4. Make sure your tone isn’t robotic or generic.

If it doesn’t sound like a conversational and personal email, you’re shooting yourself in the foot.

If you’re going to use a template for your cold emails, personalize the hell out of it and write as you talk.

Unless you talk like a robot, then I don’t really know what advice to give you there.

5. Keep it short and straight to the point.

Keep the email under 8 sentences if at all possible. Longer emails end to be thrown in the bin. The shorter, the better.

6. Use power words.

Throw in the words You, New, and Free as much as possible without having it sound cheesy.

Use a text-to-speech reader and/or read your sentences out loud.

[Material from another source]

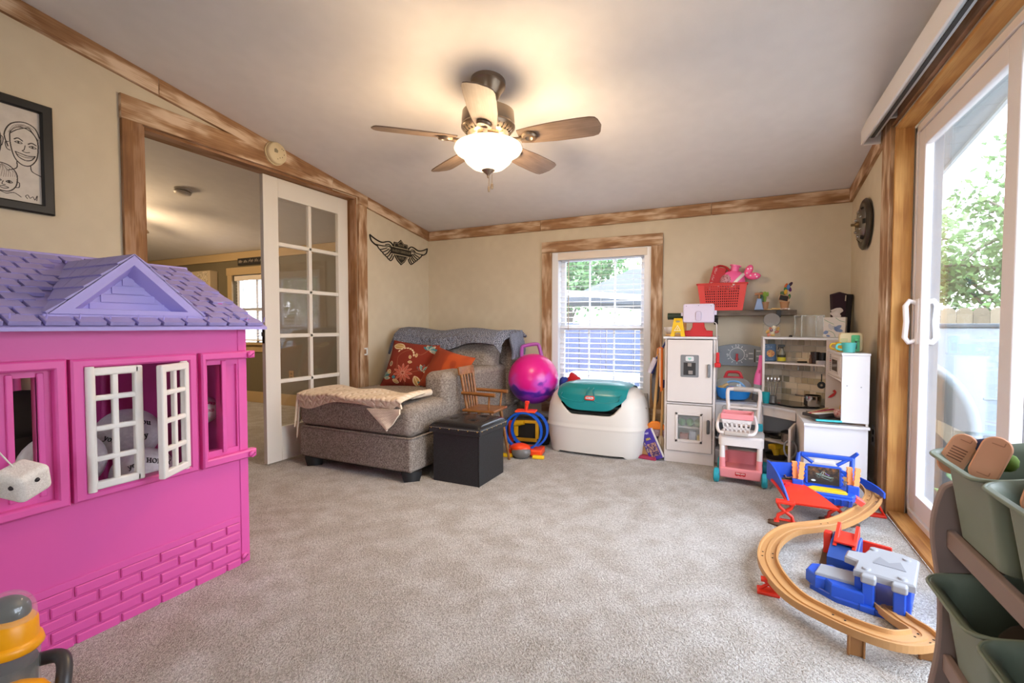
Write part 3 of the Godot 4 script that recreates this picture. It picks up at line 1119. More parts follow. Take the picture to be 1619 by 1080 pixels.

You’ll know if it’s cheesy.

7. Include a strong call to action.

Your cold emails should end on a benefits-driven call to action. Open up a curiosity/reward loop and get them legitimately interested in opening the email.

8. Keep it about them, not you.

It’s okay to drop one or two sentences about you for credibility and context, but don’t write an entire paragraph about who you are.

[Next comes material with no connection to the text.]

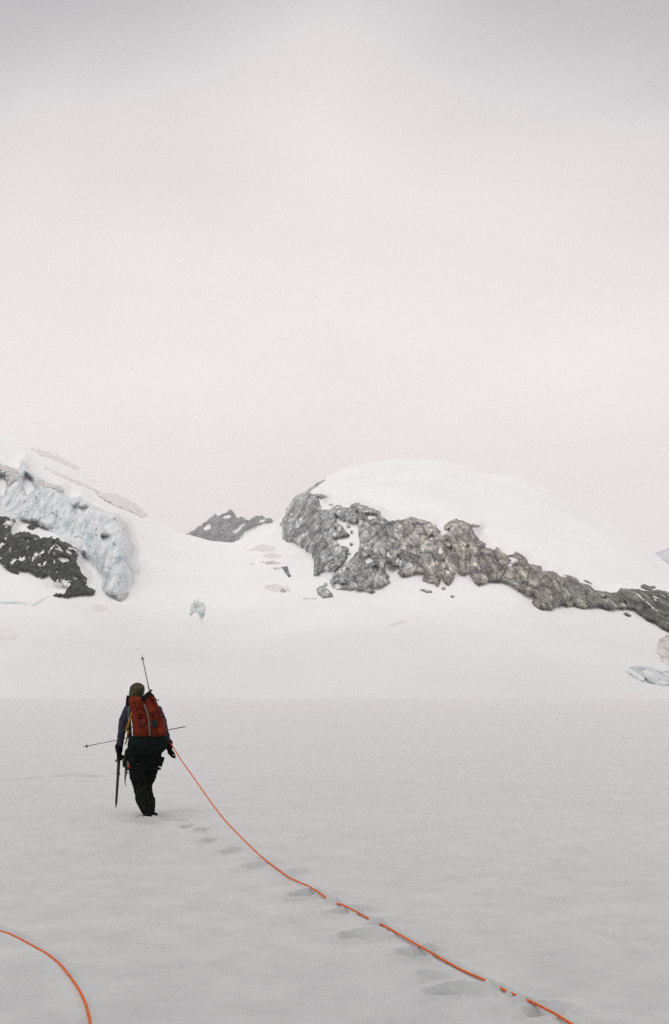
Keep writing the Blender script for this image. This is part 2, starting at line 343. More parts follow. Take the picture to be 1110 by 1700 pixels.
# the ground under the cliffs is steeper than the snow round it
SX = np.arange(-80, 1260, 3.0); SY = np.arange(680, 1200, 3.0); SPX, SPY = np.meshgrid(SX, SY)
def blur(a, k_, ax):
    w_ = np.hanning(k_+2)[1:-1]; w_ /= w_.sum()
    return np.apply_along_axis(lambda c: np.convolve(np.pad(c, k_//2, 'edge'), w_, 'valid'), ax, a)
STEEP = []
for poly, amt in ((MAIN, .55), (LDARK, .5), (ICE, .68)):
    ins = polysd(SPX, SPY, poly) > -3
    if poly is MAIN: ins |= polysd(SPX, SPY, [(530,830),(560,840),(600,850),(604,935),(550,968),(520,955),(520,900)]) > 0
    pb = np.where(ins.any(0), np.where(ins, SPY, -1e9).max(0), np.nan); ok = ~np.isnan(pb); pb = blur(np.interp(SX, SX[ok], pb[ok]), 15, 0)
    W = blur(blur(ins.astype(float), 7, 0), 7, 1); STEEP.append((W, pb, amt))
def grid_at(A, px, py):
    fx = np.clip((px-SX[0])/3.0, 0, len(SX)-1.001); fy = np.clip((py-SY[0])/3.0, 0, len(SY)-1.001); i = fx.astype(int); j = fy.astype(int); a = fx-i; b_ = fy-j
    return (A[j, i]*(1-a)+A[j, i+1]*a)*(1-b_)+(A[j+1, i]*(1-a)+A[j+1, i+1]*a)*b_
def px_of(u, v):
    d = ct+v*st; return 555+F*u/d, 850-F*(v*ct-st)/d
def slopeY(u, v):
    """distance of the snow slope along the line of sight (u, v)"""
    u = np.asarray(u, float); v = np.asarray(v, float)
    Y = baseY(u, v); px, py = px_of(u, v); out = Y
    for W, pb, amt in STEEP:
        w_ = grid_at(W, px, py); pbx = np.interp(px, SX, pb); ub, vb = uv_of(px, np.maximum(pbx, py)); out = out - amt*w_*np.maximum(Y-baseY(u, vb), 0)
    return out
ug = np.concatenate([np.linspace(su[0], uv_of(-60, 1000)[0], 90)[:-1], np.linspace(uv_of(-60, 1000)[0], uv_of(1170, 1000)[0], 520), np.linspace(uv_of(1170, 1000)[0], su[-1], 90)[1:]])
tg = np.concatenate([[-.004], np.linspace(0, .25, 30), np.linspace(.253, 1, 260)])
U, T = np.meshgrid(ug, tg); VS = vsky(U); VV = VG0 + T*(VS-VG0)
YY = slopeY(U, VV); X = U*YY; Z = CAMH + VV*YY
rows = [np.stack([X, YY, Z], -1)]
Xs, Ys, Zs = X[-1], YY[-1], Z[-1]
for kx in range(1, 22):     # the far side of the crest, falling away behind
    dY = 12*kx**1.45; yb = Ys+dY
    ez = VS[-1]*dY*1.0 - VS[-1]*1.25*(dY-4+4*np.exp(-dY/20.)) - dY*dY*.0006 - .15*dY
    rows.append(np.stack([Xs*(yb/Ys), yb, np.maximum(Zs+ez, -.9)], -1)[None])
V = np.concatenate(rows, 0); nr, nc = V.shape[:2]
me = npmesh('slope', V.reshape(-1, 3), gridfaces(nr, nc))
if me.polygons[100].normal.y > 0: me.flip_normals()
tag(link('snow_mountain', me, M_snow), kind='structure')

# far snow ridge carrying the distant rock peak
FY = 1900.0
fr = [(230, 960), (290, 905), (312, 889), (330, 882), (345, 869), (358, 861), (372, 858), (382, 853), (390, 864), (402, 864), (414, 869), (425, 862), (436, 861), (452, 866), (475, 872), (520, 880), (600, 930)]
fu, fv = uv_of([p[0] for p in fr], [p[1] for p in fr])
ug2 = np.linspace(fu[0], fu[-1], 240); fs = np.interp(ug2, fu, fv)
def farY(u, v): return FY + 500*np.clip(v/np.interp(u, fu, fv), 0, 1)
tt = np.linspace(.45, 1, 40); U, T = np.meshgrid(ug2, tt); VV = T*fs; YY = farY(U, VV)
V = np.stack([U*YY, YY, CAMH+VV*YY], -1)
bk = [V]
for kx in range(1, 8):
    yb = YY[-1]+40*kx; bk.append(np.stack([U[-1]*YY[-1], yb, V[-1, :, 2]-28*kx], -1)[None])
V = np.concatenate(bk, 0); me = npmesh('far', V.reshape(-1, 3), gridfaces(*V.shape[:2]))
if me.polygons[100].normal.y > 0: me.flip_normals()
tag(link('far_snow_hill', me, M_snow), kind='structure')
# a very distant hill low behind the right shoulder
V = []
xs = np.linspace(.20, .75, 60)
for j, (yy, hh) in enumerate([(2500, 0), (2560, .55), (2620, .9), (2700, 1), (2790, .7), (2900, 0)]):
    top = np.interp(xs, [.20, .33, .35, .37, .42, .55, .75], [180, 320, 390, 430, 480, 430, 260])*(1+.04*fbm(xs*40, xs*0+j, 3, 3))
    V.append(np.stack([xs*yy, xs*0+yy, np.maximum(top*hh, -.5)-.5*(hh == 0)], -1))
V = np.stack(V); me = npmesh('hill', V.reshape(-1, 3), gridfaces(*V.shape[:2]))
if me.polygons[10].normal.y > 0: me.flip_normals()
M_hill = mat('bluish_far_hill', (.25, .28, .32), .9, .1, noise=(.01, 5, [(.4, (.46, .51, .56)), (.6, (.60, .63, .67))]))  # pale blue of distance haze painted into the hill's base colour
HILL = (me, M_hill)
tag(link('distant_hill', me, M_hill), kind='structure')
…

Instead, focus on the benefits and use your signature as a way to demonstrate expertise.

9. Give them an honest compliment.

This isn’t really scalable, but if you can give them a compliment, it’ll go a long way.

If you genuinely enjoy their work, don’t be afraid to let them know, and go above and beyond to prove that you’re not just flattering them. Be real.

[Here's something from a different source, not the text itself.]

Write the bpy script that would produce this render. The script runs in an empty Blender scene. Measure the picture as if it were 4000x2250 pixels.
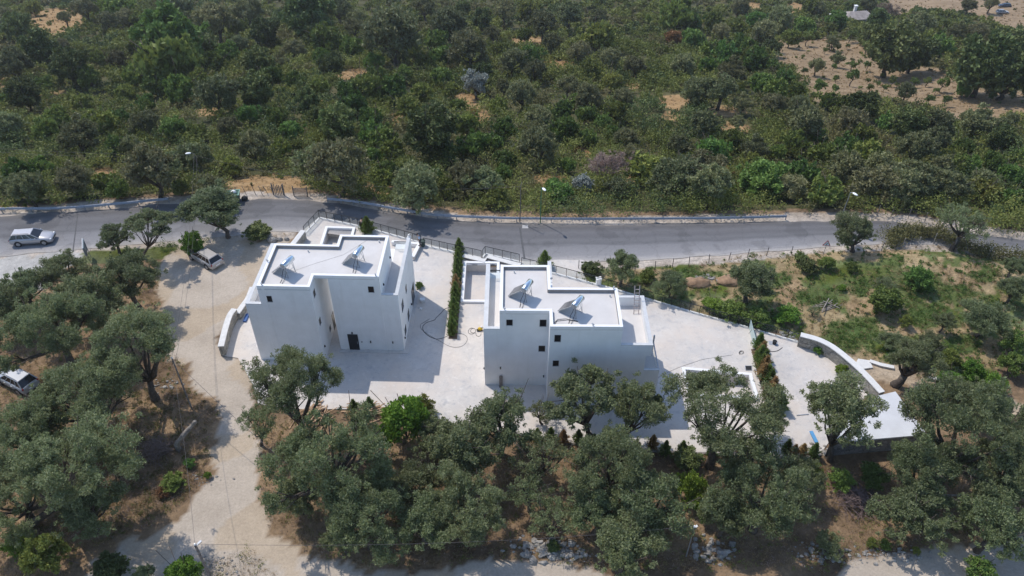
import bpy, bmesh, math, random
import numpy as np
from mathutils import Vector, Matrix

C = bpy.context.scene.collection
SC = bpy.context.scene

# ---------------------------------------------------------------- camera
F_PX, PITCH, ROLL, CAM_H = 3100.0, math.radians(40.65), math.radians(0.27), 55.0
FW = np.array([0, math.cos(PITCH), -math.sin(PITCH)])
_u = np.array([0, math.sin(PITCH), math.cos(PITCH)])
_r = np.array([1.0, 0, 0])
RI = math.cos(ROLL) * _r + math.sin(ROLL) * _u
UP = -math.sin(ROLL) * _r + math.cos(ROLL) * _u
CAM = np.array([0, 0, CAM_H])
cd = bpy.data.cameras.new('camera')
cam = bpy.data.objects.new('camera', cd)
C.objects.link(cam)
cd.sensor_width = 36
cd.lens = F_PX / 4000 * 36
cd.clip_end = 6000
m = Matrix(((RI[0], UP[0], -FW[0], 0), (RI[1], UP[1], -FW[1], 0), (RI[2], UP[2], -FW[2], CAM_H), (0, 0, 0, 1)))
cam.matrix_world = m
SC.camera = cam

# ---------------------------------------------------------------- light
SUN_EL, SUN_AZ = math.radians(56), math.radians(-48)      # azimuth from +Y, clockwise
sv = Vector((math.sin(SUN_AZ) * math.cos(SUN_EL), math.cos(SUN_AZ) * math.cos(SUN_EL), math.sin(SUN_EL)))
sd = bpy.data.lights.new('sun', 'SUN')
sd.energy = 2.5
sd.angle = math.radians(0.55)
sd.color = (1.0, 0.935, 0.845)
sun = bpy.data.objects.new('sun', sd)
C.objects.link(sun)
sun.rotation_euler = sv.to_track_quat('Z', 'Y').to_euler()
W = bpy.data.worlds.new("World")
SC.world = W
W.use_nodes = True
nt = W.node_tree
bg = nt.nodes['Background']
sky = nt.nodes.new('ShaderNodeTexSky')
sky.sky_type = 'NISHITA'
sky.sun_disc = False
sky.sun_elevation = SUN_EL
sky.sun_rotation = SUN_AZ
sky.ozone_density = 1.7
sky.dust_density = 0.6
nt.links.new(sky.outputs[0], bg.inputs[0])
bg.inputs[1].default_value = 0.15
SC.view_settings.view_transform = 'Standard'
SC.view_settings.look = 'None'
SC.view_settings.exposure = 0.46
SC.view_settings.gamma = 1
SC.cycles.max_bounces = 8
SC.cycles.diffuse_bounces = 8
SC.cycles.transparent_max_bounces = 12
SC.cycles.use_adaptive_sampling = True

# ---------------------------------------------------------------- geometry helpers
def ray(px, py):
    return (px - 2000) / F_PX * RI - (py - 1125) / F_PX * UP + FW

def G(px, py, z=0.0):
    """point of height z seen at a place of the photograph"""
    d = ray(px, py)
    return CAM + d * ((z - CAM_H) / d[2])

def G2(px, py, z=0.0):
    p = G(px, py, z)
    return (float(p[0]), float(p[1]))

def proj(p):
    v = np.asarray(p, float) - CAM
    c = v @ FW
    return 2000 + F_PX * (v @ RI) / c, 1125 - F_PX * (v @ UP) / c, c

FAR_PX = [(-700, 905), (-300, 872), (0, 846), (300, 826), (650, 800), (963, 777), (1242, 784), (1398, 812), (1630, 846), (1863, 868),
          (2174, 881), (2485, 877), (2795, 871), (3106, 866), (3339, 862), (3494, 868), (3727, 900), (4000, 941), (4400, 1000), (4900, 1075)]
NEAR_PX = [(-700, 1040), (-300, 1020), (0, 1004), (300, 975), (640, 946), (930, 922), (1050, 905), (1242, 912), (1430, 930), (1640, 975), (1863, 1015),
           (2010, 1030), (2270, 1022), (2485, 1020), (2795, 1000), (3106, 975), (3300, 960), (3494, 950), (3727, 965), (4000, 1003), (4400, 1075), (4900, 1165)]
FAR = np.array([G2(*p) for p in FAR_PX])
NEAR = np.array([G2(*p) for p in NEAR_PX])

def yfar(x):
    return np.interp(x, FAR[:, 0], FAR[:, 1])

def ynear(x):
    return np.interp(x, NEAR[:, 0], NEAR[:, 1])

def snoise(x, y, s, seed=0):
    """smooth pseudo noise -1..1"""
    x = np.asarray(x, float) / s
    y = np.asarray(y, float) / s
    r = np.random.RandomState(seed)
    o = 0
    for k in range(5):
        a = r.uniform(0, 6.28)
        f = r.uniform(0.6, 1.7)
        o = o + np.sin((x * math.cos(a) + y * math.sin(a)) * f * 2.2 + r.uniform(0, 6.28) + 1.3 * np.sin((x * math.sin(a) - y * math.cos(a)) * f * 1.3 + r.uniform(0, 6)))
    return o / 3.2

def zt(x, y):
    """height of the terrain"""
    x = np.asarray(x, float)
    y = np.asarray(y, float)
    s = y - (yfar(x) + 3.2)
    sp = np.maximum(s, 0)
    z = -(0.262 * sp + 1.3 * (1 - np.exp(-sp / 5)))
    k = np.clip(sp / 25, 0, 1)
    z = z + k * (1.3 * snoise(x, y, 34, 3) + 0.6 * snoise(x, y, 13, 4))
    kn = np.exp(-(((x - 47) / 13) ** 2 + ((y - 68) / 4.5) ** 2)) * 1.2
    kn = kn * np.clip((ynear(x) - 1.0 - y) / 3, 0, 1)
    z = z + kn
    return z

_t = np.concatenate([np.arange(20, 140, 3.0), np.arange(140, 700, 5.0)])
def T(px, py, zc=0.0):
    """ground point whose spot zc metres above the ground shows at a place of the photograph"""
    d = ray(px, py)
    d = d / np.linalg.norm(d)
    P = CAM + _t[:, None] * d
    h = P[:, 2] - zt(P[:, 0], P[:, 1]) - zc
    i = int(np.argmax(h < 0))
    if h[i] >= 0:
        i = len(_t) - 1
    i = max(i, 1)
    tt = np.linspace(_t[i - 1], _t[i], 13)
    P = CAM + tt[:, None] * d
    h = P[:, 2] - zt(P[:, 0], P[:, 1]) - zc
    j = int(np.argmax(h < 0))
    if j > 0:
        t = tt[j - 1] + (tt[j] - tt[j - 1]) * (h[j - 1] / (h[j - 1] - h[j] + 1e-9))
    else:
        t = tt[-1] if h[0] >= 0 else tt[0]
    p = CAM + t * d
    return float(p[0]), float(p[1]), float(zt(p[0], p[1])), float((p - CAM) @ FW)

def pip(px, py, poly):
    px = np.asarray(px, float)
    py = np.asarray(py, float)
    ins = np.zeros(px.shape, bool)
    n = len(poly)
    for i in range(n):
        x0, y0 = poly[i]
        x1, y1 = poly[(i + 1) % n]
        c = ((y0 > py) != (y1 > py))
        with np.errstate(divide='ignore', invalid='ignore'):
            xx = (x1 - x0) * (py - y0) / (y1 - y0 + 1e-12) + x0
        ins ^= c & (px < xx)
    return ins

def offset(poly, d):
    """inset a counter-clockwise polygon by d"""
    n = len(poly)
    out = []
    for i in range(n):
        p0, p1, p2 = (np.array(poly[(i + k) % n][:2], float) for k in (-1, 0, 1))
        e1 = (p1 - p0) / np.linalg.norm(p1 - p0)
        e2 = (p2 - p1) / np.linalg.norm(p2 - p1)
        n1 = np.array([-e1[1], e1[0]])
        n2 = np.array([-e2[1], e2[0]])
        k = 1 + n1 @ n2
        q = p1 + d * (n1 + n2) / max(k, 0.3)
        out.append((float(q[0]), float(q[1])))
    return out

def ccw(poly):
    a = sum(poly[i][0] * poly[(i + 1) % len(poly)][1] - poly[(i + 1) % len(poly)][0] * poly[i][1] for i in range(len(poly)))
    return list(poly) if a > 0 else list(poly)[::-1]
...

10. Proofread it a few hours or a day after you write it.

Some of my most egregious cold email copy mistakes and typos happened immediately after I drafted them.

It takes a while for your brain to feel less “attached” to your work, and so I’d give it a solid day before revisiting it with an editing round.

11. Always follow up.

You’ll need to follow up with the recipient anywhere between 3 and 7 times.

The more you follow up, the higher your response rate. It’s important to keep this copy professional.

You don’t want to annoy the recipient and have them flag your email as spam.

12. Don’t include attachments.

If you’re attaching something to a cold email, the chances of it getting flagged for spam are much greater.

Save the attachments for after the recipient has actually replied if you want to send something over. Or better yet, just use a link.

13. Keep it simple and plain text.

This goes without saying, but don’t add any fancy designs and don’t use any custom templates. You want it to be plain text.

14. Establish common ground.

Build rapport ASAP by highlighting a commonality if at all possible. Do it in one quick sentence. Then, move on.

15. Go above and beyond.

Ninety-nine percent of cold emails will be non-personalized hot garbage.

Be the one percent that actually goes above and beyond by giving more value than everyone else. This isn’t too scalable but will boost your reply rates.

16. Use the law of reciprocation.

This goes hand-in-hand with the point above.

If you give them legitimate value (and not just perceived value), you’ll build more trust and compel them to give you a response.

17. Keep your subject line between 5-10 words.

The shorter and more curiosity-provoking the subject line, the higher than reply rate in my experience.

18. Experiment with different days and timing.

I’ve found the middle of the week to work pretty well. Avoid Mondays.

19. Make replying feel truly effortless.

For the initial email, if you prompt them to come up with a longer reply, they’ll probably put off replying — potentially indefinitely.

Instead, make sure that the ask is as painless as possible for them. Remove friction.

20. Remind the recipient what’s in it for them if they reply.

It’s helpful to add another line closer to the end of the email (above the CTA) to remind them of the value of replying.

21. It’s okay to use an image, but keep it to only one.

Make it count. If you can use the image to add a bit of relevant humor, this works as well. Be warned though, humor is tricky and can backfire if you do it inappropriately.